Leijontornet

Opening just 12 times a year, and on each occasion catering to a mere eight guests, Daniel Crespi’s Leijontornet has a novel approach to opening-hours. But this self-styled Stockholm “power restaurant,” like its sister venues, The Burgundy, Djuret, and Pubologi, is no gimmick. The judges at The World’s Best Wine Lists Awards couldn’t vouch for the food, none of them having had the pleasure of joining the “96 lucky souls” that pass through Leijontornet’s doors each year. What they could say is that, on paper at least, the wine list is seriously impressive.

There are great wines dotted throughout a list that is particularly strong in Burgundy. But it was the section on Champagne that really stood out, earning Leijontornet the inaugural award for Best Champagne & Sparkling List in Europe. This is a list that treats the récoltant-manipulant with the same respect as the Grande Marque, that offers a range of older vintages, and which is clearly the work of someone who loves, and has strong opinions about, Champagne.

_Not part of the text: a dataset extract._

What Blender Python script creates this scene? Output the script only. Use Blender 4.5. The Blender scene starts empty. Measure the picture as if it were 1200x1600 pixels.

From Cédric Bouchard Roses de Jeanne La Bolorée 2005, to Salon 1982; from R&L Legras Cuvée St-Vincent 1996 to Egly-Ouriet Grand Cru 2002 and Henriot Cuvée des Enchanteleurs 1990, via affordable bottles from Barnaut and Delamotte, and the glitz of Krug and Dom Pérignon, if you can get a table, Leijontornet is a Champagne-lover’s playground.